**Aim**
Transcribe all of the material exactly.

--- Available data ---

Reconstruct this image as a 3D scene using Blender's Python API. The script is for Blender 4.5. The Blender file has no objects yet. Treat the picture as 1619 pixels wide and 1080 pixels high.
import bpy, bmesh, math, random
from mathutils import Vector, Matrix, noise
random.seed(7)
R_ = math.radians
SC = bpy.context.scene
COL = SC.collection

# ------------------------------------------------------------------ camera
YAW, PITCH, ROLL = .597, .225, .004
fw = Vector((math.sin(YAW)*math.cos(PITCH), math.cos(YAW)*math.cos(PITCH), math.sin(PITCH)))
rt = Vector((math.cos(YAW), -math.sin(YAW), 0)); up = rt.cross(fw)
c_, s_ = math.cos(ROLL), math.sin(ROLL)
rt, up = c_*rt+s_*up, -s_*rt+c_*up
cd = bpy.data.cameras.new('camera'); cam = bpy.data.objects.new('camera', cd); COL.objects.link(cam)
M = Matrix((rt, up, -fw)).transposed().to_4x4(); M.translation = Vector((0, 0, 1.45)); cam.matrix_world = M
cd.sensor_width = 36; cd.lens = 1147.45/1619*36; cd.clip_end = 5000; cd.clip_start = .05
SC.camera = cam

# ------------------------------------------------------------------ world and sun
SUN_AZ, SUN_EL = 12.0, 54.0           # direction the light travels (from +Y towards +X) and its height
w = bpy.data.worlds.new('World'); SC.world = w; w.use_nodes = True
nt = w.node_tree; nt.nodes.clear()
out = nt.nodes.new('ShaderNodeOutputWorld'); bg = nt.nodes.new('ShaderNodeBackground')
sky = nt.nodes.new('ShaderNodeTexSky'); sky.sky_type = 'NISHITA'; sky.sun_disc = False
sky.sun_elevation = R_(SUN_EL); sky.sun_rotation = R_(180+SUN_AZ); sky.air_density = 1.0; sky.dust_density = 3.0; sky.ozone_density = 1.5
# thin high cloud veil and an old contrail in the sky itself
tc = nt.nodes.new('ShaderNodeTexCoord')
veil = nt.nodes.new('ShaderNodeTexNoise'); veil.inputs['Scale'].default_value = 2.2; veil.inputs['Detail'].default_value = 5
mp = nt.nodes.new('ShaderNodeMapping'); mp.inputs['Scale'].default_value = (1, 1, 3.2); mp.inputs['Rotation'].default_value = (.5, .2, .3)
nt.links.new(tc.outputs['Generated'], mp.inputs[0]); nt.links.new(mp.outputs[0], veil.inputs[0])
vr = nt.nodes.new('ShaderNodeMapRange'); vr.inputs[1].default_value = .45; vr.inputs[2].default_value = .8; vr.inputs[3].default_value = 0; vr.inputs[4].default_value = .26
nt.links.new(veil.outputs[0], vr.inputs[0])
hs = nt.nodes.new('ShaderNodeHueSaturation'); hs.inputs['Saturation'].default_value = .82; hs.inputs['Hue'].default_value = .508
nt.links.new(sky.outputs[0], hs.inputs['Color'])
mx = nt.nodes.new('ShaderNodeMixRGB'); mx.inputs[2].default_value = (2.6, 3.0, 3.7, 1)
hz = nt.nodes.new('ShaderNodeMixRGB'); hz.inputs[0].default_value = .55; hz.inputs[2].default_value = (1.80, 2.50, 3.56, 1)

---

**Final result**
Reconstruct this image as a 3D scene using Blender's Python API. The script is for Blender 4.5. The Blender file has no objects yet. Treat the picture as 1619 pixels wide and 1080 pixels high.
import bpy, bmesh, math, random
from mathutils import Vector, Matrix, noise
random.seed(7)
R_ = math.radians
SC = bpy.context.scene
COL = SC.collection

# ------------------------------------------------------------------ camera
YAW, PITCH, ROLL = .597, .225, .004
fw = Vector((math.sin(YAW)*math.cos(PITCH), math.cos(YAW)*math.cos(PITCH), math.sin(PITCH)))
rt = Vector((math.cos(YAW), -math.sin(YAW), 0)); up = rt.cross(fw)
c_, s_ = math.cos(ROLL), math.sin(ROLL)
rt, up = c_*rt+s_*up, -s_*rt+c_*up
cd = bpy.data.cameras.new('camera'); cam = bpy.data.objects.new('camera', cd); COL.objects.link(cam)
M = Matrix((rt, up, -fw)).transposed().to_4x4(); M.translation = Vector((0, 0, 1.45)); cam.matrix_world = M
cd.sensor_width = 36; cd.lens = 1147.45/1619*36; cd.clip_end = 5000; cd.clip_start = .05
SC.camera = cam

# ------------------------------------------------------------------ world and sun
SUN_AZ, SUN_EL = 12.0, 54.0           # direction the light travels (from +Y towards +X) and its height
w = bpy.data.worlds.new('World'); SC.world = w; w.use_nodes = True
nt = w.node_tree; nt.nodes.clear()
out = nt.nodes.new('ShaderNodeOutputWorld'); bg = nt.nodes.new('ShaderNodeBackground')
sky = nt.nodes.new('ShaderNodeTexSky'); sky.sky_type = 'NISHITA'; sky.sun_disc = False
sky.sun_elevation = R_(SUN_EL); sky.sun_rotation = R_(180+SUN_AZ); sky.air_density = 1.0; sky.dust_density = 3.0; sky.ozone_density = 1.5
# thin high cloud veil and an old contrail in the sky itself
tc = nt.nodes.new('ShaderNodeTexCoord')
veil = nt.nodes.new('ShaderNodeTexNoise'); veil.inputs['Scale'].default_value = 2.2; veil.inputs['Detail'].default_value = 5
mp = nt.nodes.new('ShaderNodeMapping'); mp.inputs['Scale'].default_value = (1, 1, 3.2); mp.inputs['Rotation'].default_value = (.5, .2, .3)
nt.links.new(tc.outputs['Generated'], mp.inputs[0]); nt.links.new(mp.outputs[0], veil.inputs[0])
vr = nt.nodes.new('ShaderNodeMapRange'); vr.inputs[1].default_value = .45; vr.inputs[2].default_value = .8; vr.inputs[3].default_value = 0; vr.inputs[4].default_value = .26
nt.links.new(veil.outputs[0], vr.inputs[0])
hs = nt.nodes.new('ShaderNodeHueSaturation'); hs.inputs['Saturation'].default_value = .82; hs.inputs['Hue'].default_value = .508
nt.links.new(sky.outputs[0], hs.inputs['Color'])
mx = nt.nodes.new('ShaderNodeMixRGB'); mx.inputs[2].default_value = (2.6, 3.0, 3.7, 1)
hz = nt.nodes.new('ShaderNodeMixRGB'); hz.inputs[0].default_value = .55; hz.inputs[2].default_value = (1.80, 2.50, 3.56, 1)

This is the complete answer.